Bernau – Von den Wänden des großen Ausstellungsraums im Obergeschoss des Museums leuchten auf großformatigen Bildern detailgetreu gemalte Stoffe, Kleidung, Stoffreste, Stofffetzen, Deko- oder Wäschespitzen. Eine kleine Serie von drei nebeneinander gehängten Gemälden in einer Wandnische zeigt das Hochzeitskleid von Eva Rosenstiels Ururgroßmutter jeweils in einer anderen Drapierung auf dem Hintergrund eines fotografierten Himmels.

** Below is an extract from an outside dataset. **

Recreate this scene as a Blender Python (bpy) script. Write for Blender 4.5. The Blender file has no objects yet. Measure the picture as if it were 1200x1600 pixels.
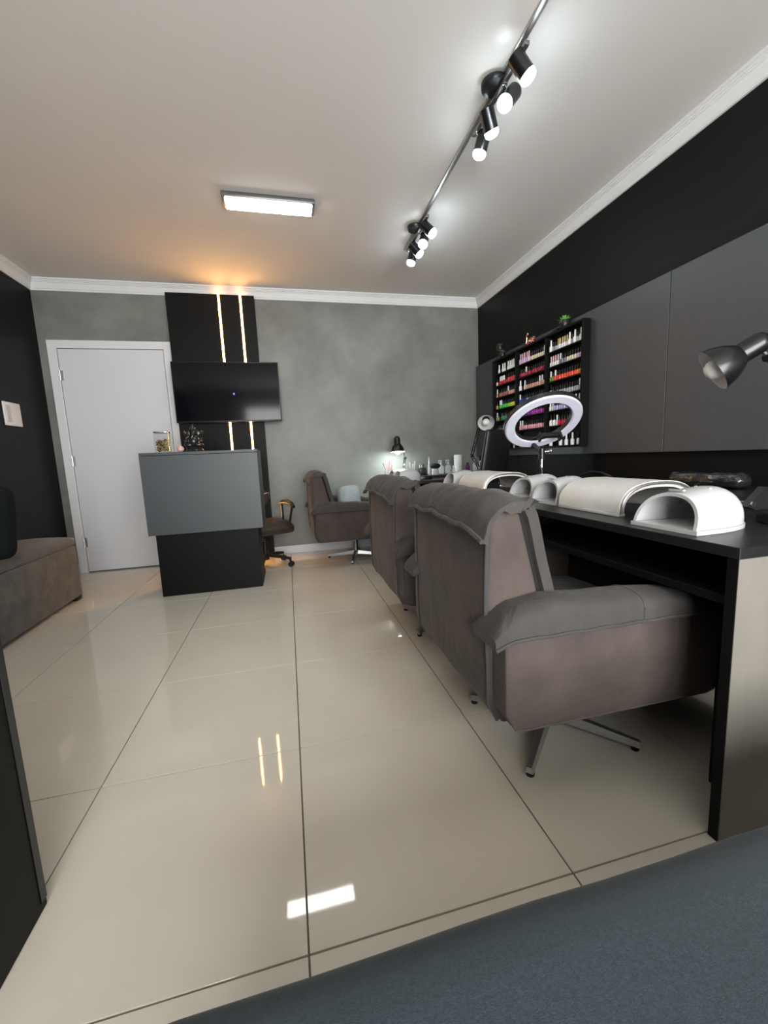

Ihre textilen Bildmotive malt Rosenstiel auf selbst fotografierten Hintergründen, in der aktuellen Ausstellung sind das etwa Schwarzwaldlandschaften oder Ansichten vom Himmel. Die Landschaft für das Werk „Mauer St. Märgen“ zum Beispiel habe sie von ihrem Atelier in St. Märgen aus fotografiert, erzählt sie. Ihre Fotos lässt sie wahlweise auf Fotopapier, Karton oder Alu-Dibond drucken, auf diesem Untergrund entstehen ihre Gemälde. Teile der Fotografie bleiben sichtbar und ergänzen die Bildkomposition zu einer künstlerischen Aussage.

Rosenstiels Bilder ziehen in den Bann. Man blickt in eine farbige, detailreiche Welt, in der es viel und immer mehr zu entdecken gibt. Manchmal ist nicht leicht auszumachen, was die fotografischen Elemente sind und was die gemalten. Den meisten Bildern gemeinsam ist die Empfindung des Über-Realen, die man beim Betrachten erlebt. Das liegt auch an der überraschenden dreidimensionalen Tiefenwirkung der Bilder, die sich verstärkt, wenn man sie mit einigem Abstand betrachtet. Zum Beispiel bei ihrem Gemälde „marché“. Es zeigt eine einfache Bananenkiste aus Pappe, in der ein kostbarer, tiefblau leuchtender, gemusterter, sorgfältig gefalteter Stoff liegt. Das Bild sei inspiriert von den Kisten und Kartons, in denen Händler des berühmten Pariser Marché d‘Aligre ihre Waren an- und abtransportieren, erläutert Rosenstiel.

Dass sie fasziniert ist von Textilien aller Art, auch Spitzen, die in all ihrer Helligkeit und Zartheit in der Ausstellung ebenfalls auf großformatigen Gemälden vertreten sind, hat einen familiären Hintergrund. Wie sie erzählt, hatten ihre Großeltern und später ihre Tante in ihrem Heimatort Hüfingen ein Geschäft für Stoffe, Handarbeitsartikel und Kurzwaren geführt.

Rosenstiels so eindrückliche Stoffgemälde wollen auch Stoff zum Nachdenken sein. In der Werkeinführung zur Ausstellung erläuterte sie gemeinsam mit Museumsleiterin Margret Köpfer, dass mit den scheinbar illusionistisch wirkenden Textilbildern unweigerlich auch die Themen Konsum, Konsumindustrie, Ressourcenverbrauch, Vermüllung, Not, Ausbeutung und Flüchtlingsströme verknüpft sind.

„Von Bergen und Spitzen“: mittwochs bis freitags von 10.30 bis 12 Uhr und von 14 bis 17 Uhr, samstags und sonntags von 11.30 bis 17 Uhr, an Feiertagen (Oster- und Pfingstmontag) von 11.30 bis 17 Uhr.